» Exercise goal:
A verbatim copy is needed of the lines from the one containing "Generate a Blender" down to the one containing "S.camera = cam", inclusive. Print it with no pictures.

Records excerpted from a collection:
··········
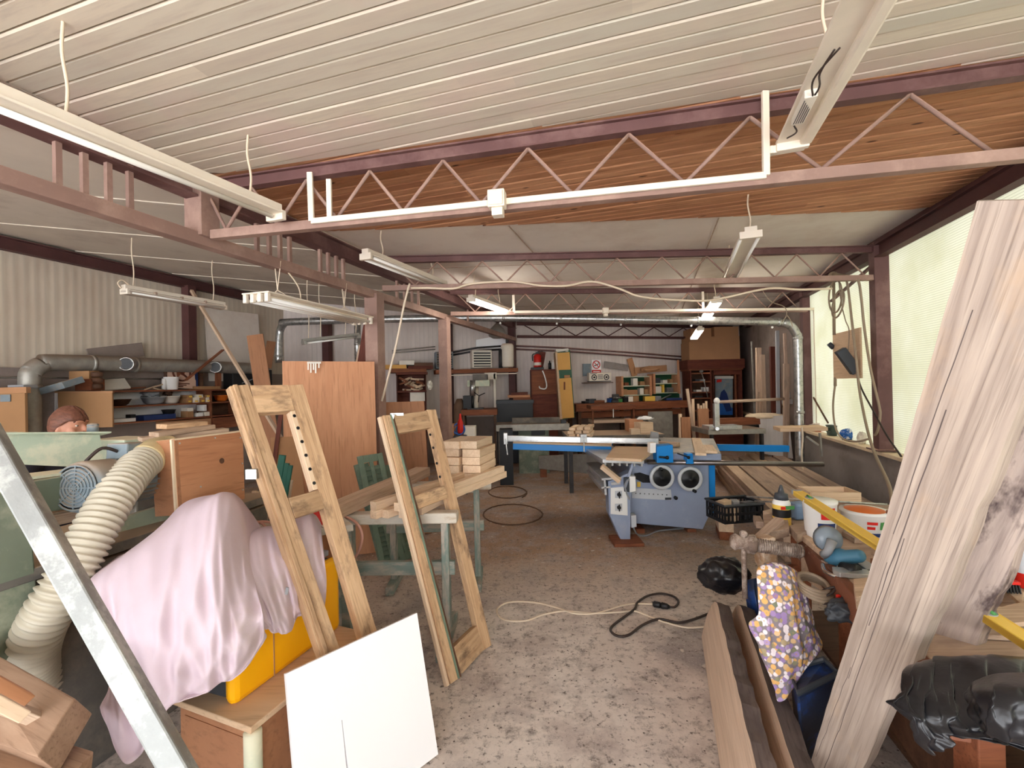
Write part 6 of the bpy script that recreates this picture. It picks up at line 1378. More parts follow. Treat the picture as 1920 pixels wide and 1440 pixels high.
p=B(952,689,.25); tk=thing('boiler_tank','white cylinder tank standing on the brown wall beam','tank',T(*p)); MB().lathe([(.12,0),(.15,.03),(.15,.5),(.12,.55),(.03,.56)],22,T(*p)).build('vessel',M['white_metal'],tk,smooth=True)
m=MB(); m.tube([p+Z3*.55,p+Z3*.72],.035,10); m.build('outlet_pipe',M['dark_iron'],tk,smooth=True)
m=MB(); m.cyl(B(939,690,.25),B(939,655,.25),.05,12); tag(m.build('dark_pipe',M['dark_iron'],smooth=True),'dark upright pipe left of the white tank','pipe')
q=[B(893,637,.06),B(925,631,.06),B(958,637,.06),B(958,652,.06),B(925,653,.06),B(893,652,.06)]; tag(MB().slab([p_-BN*.02 for p_ in q],.03,BN).build('insulation_patch',M['white_board']),'white painted patch on the back wall above the right heater','patch')
p=B(932,622,.5); ls=thing('lamp_shade','grey round lamp shade hanging high before the back wall','lamp',T(*p)); MB().lathe([(.02,.2),(.05,.17),(.16,.06),(.2,-.04),(.19,-.1),(.1,-.15),(.0,-.16)],24,T(*p)).build('shade',M['galv_dusty'],ls,smooth=True); MB().tube([p+Z3*.2,V((p.x,p.y,3.19))],.012,7).build('stem',M['dark_iron'],ls)
# cabinet with pigeon hole of wood bits on the left
pc=thing('pigeon_cabinet','red brown cabinet with an open box of wood scraps at the back left','cabinet',BW.M @ T(BW.hit(772,740,.5)[0],-.3,0)); F=WORLD[pc]
def bwbox(par,name,x0,y0,x1,y1,d0,d1_,mat,label=None,toF=False):
    a0,a1,z0,z1=BW.rect(x0,y0,x1,y1,d1_)
    if toF: z0=0
    m=MB(BW.M); m.box(a0,a1,-d1_,-d0,z0,z1); return m.build(name,M[mat],par,bevel=.004,label=label)
bwbox(pc,'carcass',745,700,800,775,.05,.3,'redwood',toF=True)
bwbox(pc,'top_board',743,698,802,702,.05,.62,'redwood')
for x in (745,799): bwbox(pc,'side',x-1.2,700,x+1.2,775,.05,.6,'redwood',toF=True)
bwbox(pc,'shelf_board',745,733,800,735,.05,.6,'redwood')
r=random.Random(3)
for i in range(26):
    a0,a1,z0,z1=BW.rect(749,706,796,732,.5); F=BW.M @ T(r.uniform(a0+.05,a1-.05),-r.uniform(.36,.52),z0+.02+(i//7)*.075) @ RZ(r.uniform(-1,1)) @ RY(r.uniform(-.5,.5)); o=MB(F).box(-.09,.09,-.02,.02,-.018,.018).build('wood_scrap',M[('pine_raw','pine','brownwood')[i%3]]); tag(o,'wood scrap in the open box of the red brown cabinet','wood scrap','wood scraps in the red brown cabinet')
a0,a1,z0,z1=BW.rect(769,736,797,752,.5); tag(MB(BW.M).box(a0,a1,-.5,-.3,z0,z1).build('white_carton',M['paper'],bevel=.004),'white printed carton in the lower part of the red brown cabinet','carton')
for i,(x0,y0,x1,y1,mt_) in enumerate(((748,676,777,684,'paper'),(722,684,762,691,'ochre'),(776,680,812,686,'darkwood'),(765,686,812,692,'redwood'),(728,691,800,698,'brownwood'))):
    wbox(BW,'stacked_board',('white sheet on top of the pile above the red brown cabinet','yellowish board at the left in the pile above the cabinet','dark board at the right in the pile above the cabinet','reddish board lower right in the pile above the cabinet','wide brown board lowest in the pile above the cabinet')[i],'board',(x0,y0,x1,y1),.1,.55,mt_,'boards piled above the red brown cabinet')
crumple('hanging_bundle','white rounded bundle hanging at the right side of the red brown cabinet','bundle',B(806,722,.55),(.06,.06,.1),M['paper'],15,18,12,.15)
# upright dark roll, drill press, bench
p=B(862,770,.6); tag(MB().lathe([(.1,0),(.12,.5),(.15,.9),(.13,1.3),(.06,1.45)],18,T(p.x,p.y,0)).build('standing_roll',M['cable_brown'],smooth=True),'dark upright roll standing left of the drill press','roll')
dp_=thing('drill_press','grey green drill press on a small bench before the back wall','drill press',T(*B(890,785,.9)))
c_=B(888,775,.9); Yd=c_.y
def dbox(name,x0,y0,x1,y1,Y,dep,mat,par,z0=None): return sbox(name,None,'',x0,y0,x1,y1,Y,dep,mat,par=par,z0=z0)
dbox('belt_cover',886,702,913,713,Yd,.45,'mach_dark',dp_); dbox('head',876,713,918,724,Yd,.35,'mach_pale',dp_)
a,b=at(886,713,Yd),at(886,742,Yd); MB().tube([a,b],.06,14).build('spindle',M['galv'],dp_,smooth=True); a,b=at(886,742,Yd),at(886,765,Yd); MB().tube([a,b],.025,10).build('chuck',M['black'],dp_,smooth=True)
a,b=at(893,724,Yd+.2),at(893,772,Yd+.2); MB().tube([a,b],.05,14).build('column',M['white_metal'],dp_,smooth=True); a=at(898,742,Yd-.02); m=MB()
for k in range(3): an=2.1*k+.4; m.tube([a,a+V((math.cos(an)*.14,-.02,math.sin(an)*.14))],.01,6)
m.build('feed_lever',M['black'],dp_); dbox('base',876,766,906,772,Yd-.1,.4,'dark_iron',dp_)
dbox('motor_box',868,742,884,766,Yd+.05,.3,'black',dp_)
bn=thing('small_workbench','small brown bench carrying the drill press','bench',T(*B(897,790,.9)))
dbox('top',864,769,932,778,Yd-.25,.75,'brownwood',bn)
for x in (868,926): dbox('leg',x,778,x+4,806,Yd-.2,.08,'darkwood',bn,0); dbox('leg',x,778,x+4,806,Yd+.35,.08,'darkwood',bn,0)
fr=thing('white_bracket_frame','white inverted L shaped post beside the drill press','frame',T(*at(928,790,Yd+.5)))
dbox('post',925,700,931,790,Yd+.5,.1,'white_metal',fr,0); dbox('arm',908,699,931,711,Yd+.5,.1,'white_metal',fr)
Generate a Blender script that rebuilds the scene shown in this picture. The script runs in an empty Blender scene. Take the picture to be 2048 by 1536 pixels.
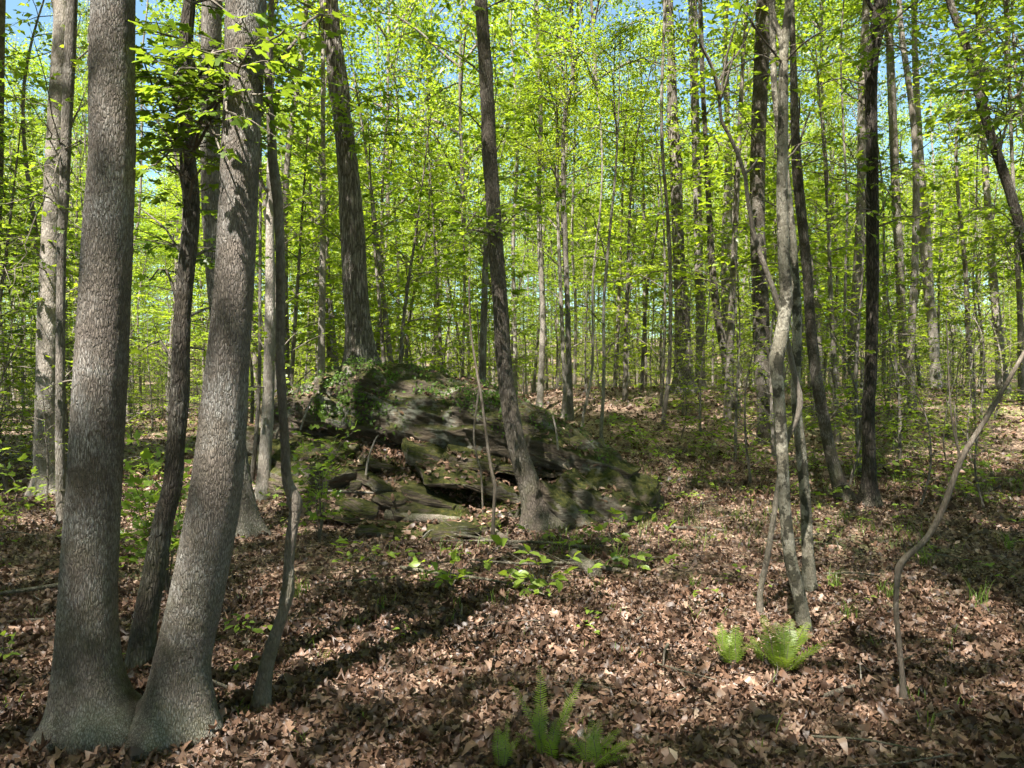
import bpy, math, random
import numpy as np
from mathutils import Vector, Matrix

# ------------------------------------------------------------------ camera, world, sun
S = bpy.context.scene
C = S.collection
F = 1490.0          # focal length in photo pixels
EYE = 1.5
cam_d = bpy.data.cameras.new('camera'); cam = bpy.data.objects.new('camera', cam_d); C.objects.link(cam)
cam.location = (0, 0, EYE); cam.rotation_euler = (math.radians(90), 0, 0)
cam_d.sensor_width = 36; cam_d.lens = 36 * F / 2048; cam_d.clip_start = 0.05; cam_d.clip_end = 2000
S.camera = cam

SUN_EL = math.radians(57)
SUN_V = Vector((-0.36, -0.74, 0)).normalized()          # horizontal direction towards the sun
SUN_V = Vector((SUN_V.x * math.cos(SUN_EL), SUN_V.y * math.cos(SUN_EL), math.sin(SUN_EL)))
w = bpy.data.worlds.new('World'); S.world = w; w.use_nodes = True
nt = w.node_tree; nt.nodes.clear()
sky = nt.nodes.new('ShaderNodeTexSky'); sky.sky_type = 'NISHITA'; sky.sun_disc = False
sky.sun_elevation = SUN_EL; sky.sun_rotation = math.atan2(SUN_V.x, SUN_V.y)
sky.air_density = 1.0; sky.dust_density = 1.6; sky.ozone_density = 1.0
bg = nt.nodes.new('ShaderNodeBackground'); bg.inputs[1].default_value = 0.072
wo = nt.nodes.new('ShaderNodeOutputWorld')
tint = nt.nodes.new('ShaderNodeMix'); tint.data_type = 'RGBA'; tint.blend_type = 'MULTIPLY'; tint.inputs[0].default_value = 1; tint.inputs[7].default_value = (0.88, 1.04, 0.98, 1)
nt.links.new(sky.outputs[0], tint.inputs[6]); nt.links.new(tint.outputs[2], bg.inputs[0]); nt.links.new(bg.outputs[0], wo.inputs[0])
sun_d = bpy.data.lights.new('sun', 'SUN'); sun_d.energy = 5.0; sun_d.angle = math.radians(0.55); sun_d.color = (1, 0.95, 0.87)
sun = bpy.data.objects.new('sun', sun_d); C.objects.link(sun)
sun.rotation_euler = SUN_V.to_track_quat('Z', 'Y').to_euler(); sun.location = (0, 0, 40)
S.view_settings.view_transform = 'Standard'; S.view_settings.look = 'None'
S.view_settings.gamma = 1; S.view_settings.use_curve_mapping = False
S.view_settings.exposure = 2.15
S.cycles.max_bounces = 4; S.cycles.diffuse_bounces = 3; S.cycles.glossy_bounces = 1
S.cycles.transmission_bounces = 2; S.cycles.transparent_max_bounces = 2
S.cycles.sample_clamp_indirect = 4; S.cycles.caustics_reflective = False; S.cycles.caustics_refractive = False
S.cycles.use_adaptive_sampling = True; S.cycles.adaptive_threshold = 0.03

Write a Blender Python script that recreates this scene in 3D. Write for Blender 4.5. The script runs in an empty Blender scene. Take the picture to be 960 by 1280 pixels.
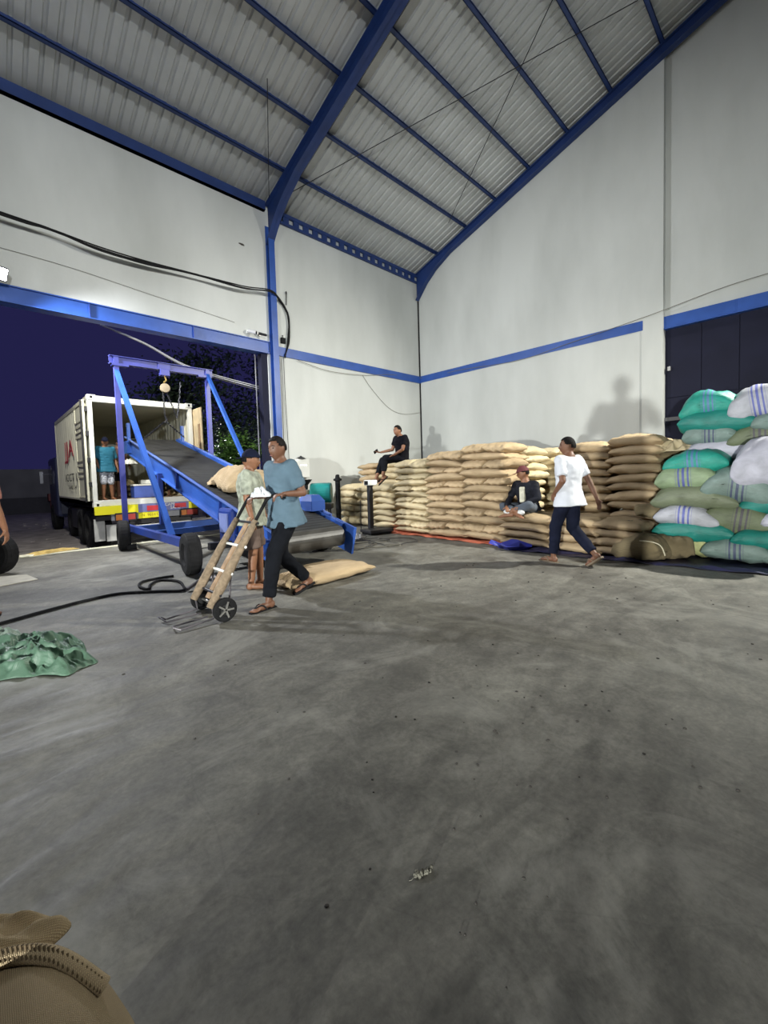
import bpy, bmesh, math, random
from mathutils import Vector, Matrix, noise
import numpy as np
random.seed(7)
SC = bpy.context.scene
COL = SC.collection
R = math.radians
V = Vector

# ---------------------------------------------------------------- camera, world, lights
CAM_H, F_PX, PY = 1.28, 524.5, 620.75
yaw, pitch, roll = R(46.096), R(-2.941), R(-1.731)
fw = V((math.cos(yaw)*math.cos(pitch), math.sin(yaw)*math.cos(pitch), math.sin(pitch)))
rt = fw.cross(V((0, 0, 1))).normalized(); up = rt.cross(fw)
rt, up = rt*math.cos(roll)+up*math.sin(roll), -rt*math.sin(roll)+up*math.cos(roll)
cd = bpy.data.cameras.new('camera'); cam = bpy.data.objects.new('camera', cd); COL.objects.link(cam)
m = Matrix((rt, up, -fw)).transposed().to_4x4(); m.translation = V((0, 0, CAM_H)); cam.matrix_world = m
cd.sensor_fit = 'VERTICAL'; cd.sensor_height = 36; cd.sensor_width = 27
cd.lens = F_PX*36/1280; cd.shift_y = -(640-PY)/1280; cd.clip_start = .05; cd.clip_end = 300
SC.camera = cam

SC.view_settings.view_transform = 'Standard'; SC.view_settings.look = 'None'
SC.view_settings.gamma = 1; SC.view_settings.use_curve_mapping = False
SC.view_settings.exposure = 0.15

w = bpy.data.worlds.new('night'); SC.world = w; w.use_nodes = True
bg = w.node_tree.nodes['Background']; bg.inputs[0].default_value = (.014, .013, .056, 1); bg.inputs[1].default_value = 1.0

def lamp(kind, name, loc, target, power, color, size=.3, spot=None, blend=.6):
    d = bpy.data.lights.new(name, kind); o = bpy.data.objects.new(name, d); COL.objects.link(o)
    o.location = loc; d.energy = power; d.color = color
    if kind == 'AREA': d.shape = 'DISK'; d.size = size
    if kind == 'SPOT': d.spot_size = R(spot or 120); d.spot_blend = blend; d.shadow_soft_size = size
    if kind == 'POINT': d.shadow_soft_size = size
    o.rotation_euler = (V(target)-V(loc)).to_track_quat('-Z', 'Y').to_euler()
    return o
LAMP_L = V((.40, 9.42, 4.80)); LAMP_R = V((10.2, -2.4, 6.3)); LAMP_B = V((-9, -2.65, .55))
lamp('SPOT', 'gate_flood_light', LAMP_L+V((.05, -.14, -.05)), (7.0, 4.8, .2), 1900, (.92, .95, 1), .12, 136, 1.0)
lamp('SPOT', 'right_flood_light', LAMP_R+V((-.16, .02, -.06)), (5.9, 5.6, .5), 5600, (1, .98, .88), .08, 90, 1.0)
lamp('SPOT', 'low_work_light', LAMP_B+V((.16, .04, 0)), (11.3, 6.0, .7), 8800, (.98, 1, .95), .09, 60, 1.0)
FILL_C = V((-3.0, -12.6, 5.6))
lamp('SPOT', 'rear_fill_light', FILL_C+V((.02, .16, .04)), (2.0, 9.75, 9.0), 6600, (.93, .97, 1), .12, 66, 1.0)  # added fill light, out of view, to brighten the roof and upper side wall
lamp('SPOT', 'outer_flood_light', (1.15, 10.35, 4.75), (3.0, 12.6, 1.3), 850, (1, .97, .86), .12, 150, .5)
lamp('POINT', 'yard_light', (8.9, 20.0, 3.0), (0, 0, 0), 600, (1, 1, .95), .12)

# ---------------------------------------------------------------- materials
MATS = {}
def srgb(r, g, b):
    return tuple((c/255/12.92 if c/255 <= .04045 else ((c/255+.055)/1.055)**2.4) for c in (r, g, b))+(1,)
def mat(name, color, rough=.7, metal=0., var=.12, scale=6., bump=0., bscale=60., emit=None, estr=0., coat=0., alpha=1., trans=0., spec=.5):
    if name in MATS: return MATS[name]
    m = bpy.data.materials.new(name); m.use_nodes = True; nt = m.node_tree; b = nt.nodes['Principled BSDF']
    b.inputs['Roughness'].default_value = rough; b.inputs['Metallic'].default_value = metal
    c = color if len(color) == 4 else tuple(color)+(1,)
    tc = nt.nodes.new('ShaderNodeTexCoord')
    nz = nt.nodes.new('ShaderNodeTexNoise'); nz.inputs['Scale'].default_value = scale; nz.inputs['Detail'].default_value = 5
    nt.links.new(tc.outputs['Object'], nz.inputs['Vector'])
    rp = nt.nodes.new('ShaderNodeValToRGB')
    rp.color_ramp.elements[0].position = .3; rp.color_ramp.elements[1].position = .7
    rp.color_ramp.elements[0].color = tuple(x*(1-var) for x in c[:3])+(1,)
    rp.color_ramp.elements[1].color = tuple(min(1, x*(1+var)) for x in c[:3])+(1,)
    nt.links.new(nz.outputs['Fac'], rp.inputs['Fac']); nt.links.new(rp.outputs['Color'], b.inputs['Base Color'])
    if bump > 0:
        n2 = nt.nodes.new('ShaderNodeTexNoise'); n2.inputs['Scale'].default_value = bscale; n2.inputs['Detail'].default_value = 4
        nt.links.new(tc.outputs['Object'], n2.inputs['Vector'])
        bp = nt.nodes.new('ShaderNodeBump'); bp.inputs['Strength'].default_value = bump; bp.inputs['Distance'].default_value = .01
        nt.links.new(n2.outputs['Fac'], bp.inputs['Height']); nt.links.new(bp.outputs['Normal'], b.inputs['Normal'])
    b.inputs['Specular IOR Level'].default_value = spec
    if emit: b.inputs['Emission Color'].default_value = tuple(emit)+(1,); b.inputs['Emission Strength'].default_value = estr
    if coat: b.inputs['Coat Weight'].default_value = coat
    if trans: b.inputs['Transmission Weight'].default_value = trans
    if alpha < 1: b.inputs['Alpha'].default_value = alpha
    MATS[name] = m; return m

def N(nt, t, **k):
    n = nt.nodes.new(t)
    for a, v in k.items():
        if hasattr(n, a): setattr(n, a, v)
        else: n.inputs[a.replace('_', ' ')].default_value = v
    return n

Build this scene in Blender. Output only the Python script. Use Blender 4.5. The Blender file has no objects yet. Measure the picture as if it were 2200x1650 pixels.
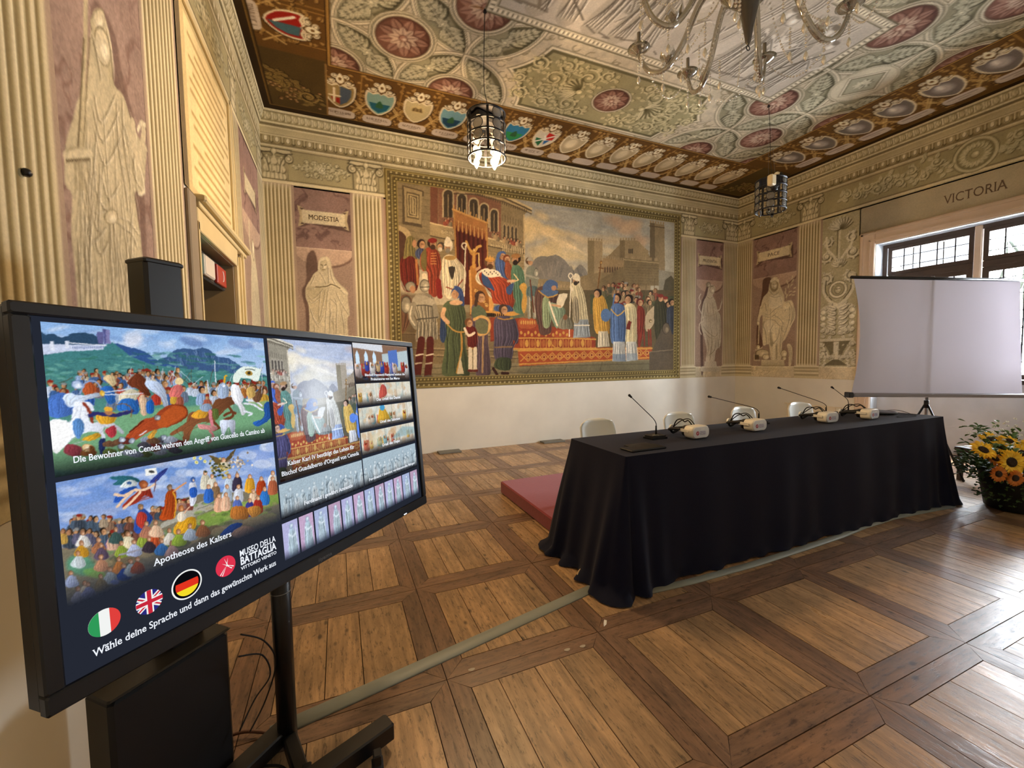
import bpy, math, random
import numpy as np
from mathutils import Vector, Matrix
C = bpy.context.scene.collection
SC = bpy.context.scene
PI = math.pi

# ---------------------------------------------------------------- camera station, in metres
F_PX, YAW, PITCH, ROLL, HC = 887.84, .3955, .0584, -.0144, 1.55
def _cam_axes():
    cy, sy, cp, sp = np.cos(YAW), np.sin(YAW), np.cos(PITCH), np.sin(PITCH)
    f = np.array([sy * cp, cy * cp, -sp]); r = np.array([cy, -sy, 0.]); u = np.cross(r, f)
    c, s = np.cos(ROLL), np.sin(ROLL)
    return c * r + s * u, -s * r + c * u, f
CA, CB, CC = _cam_axes()
def sight(px, py):
    """direction in which a point of the photograph was seen (survey helper: real positions are read off it)"""
    px = np.asarray(px, float); py = np.asarray(py, float)
    return (px[..., None] - 1100) / F_PX * CA - (py[..., None] - 825) / F_PX * CB + CC
def on_wall(p, ax, val):
    d = sight(p[:, 0], p[:, 1]); t = val / d[:, ax]
    q = d * t[:, None]; q[:, 2] += HC
    return q
def at_z(px, py, z):
    d = sight(px, py); t = (z - HC) / d[2]; return np.array([d[0] * t, d[1] * t, z])
def at_y(px, py, y):
    d = sight(px, py); t = y / d[1]; return np.array([d[0] * t, y, HC + d[2] * t])
def at_x(px, py, x):
    d = sight(px, py); t = x / d[0]; return np.array([x, d[1] * t, HC + d[2] * t])

# ---------------------------------------------------------------- camera, world, exposure
cam_d = bpy.data.cameras.new('camera'); cam = bpy.data.objects.new('camera', cam_d); C.objects.link(cam)
cam_d.sensor_width = 36.; cam_d.lens = F_PX / 2200 * 36.; cam_d.clip_start = .02; cam_d.clip_end = 200
_m = Matrix(((CA[0], CB[0], -CC[0], 0), (CA[1], CB[1], -CC[1], 0), (CA[2], CB[2], -CC[2], HC), (0, 0, 0, 1)))
cam.matrix_world = _m
SC.camera = cam
SC.view_settings.view_transform = 'Standard'; SC.view_settings.look = 'None'; SC.view_settings.gamma = 1.; SC.view_settings.use_curve_mapping = False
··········
» Exercise answer:
Generate a Blender script that rebuilds the scene shown in this picture. The script runs in an empty Blender scene. Take the picture to be 2048 by 1536 pixels.
import bpy, math, random
import numpy as np
from mathutils import Vector, Matrix

# ------------------------------------------------------------------ camera, world, sun
S = bpy.context.scene
C = S.collection
F = 1490.0          # focal length in photo pixels
EYE = 1.5
cam_d = bpy.data.cameras.new('camera'); cam = bpy.data.objects.new('camera', cam_d); C.objects.link(cam)
cam.location = (0, 0, EYE); cam.rotation_euler = (math.radians(90), 0, 0)
cam_d.sensor_width = 36; cam_d.lens = 36 * F / 2048; cam_d.clip_start = 0.05; cam_d.clip_end = 2000
S.camera = cam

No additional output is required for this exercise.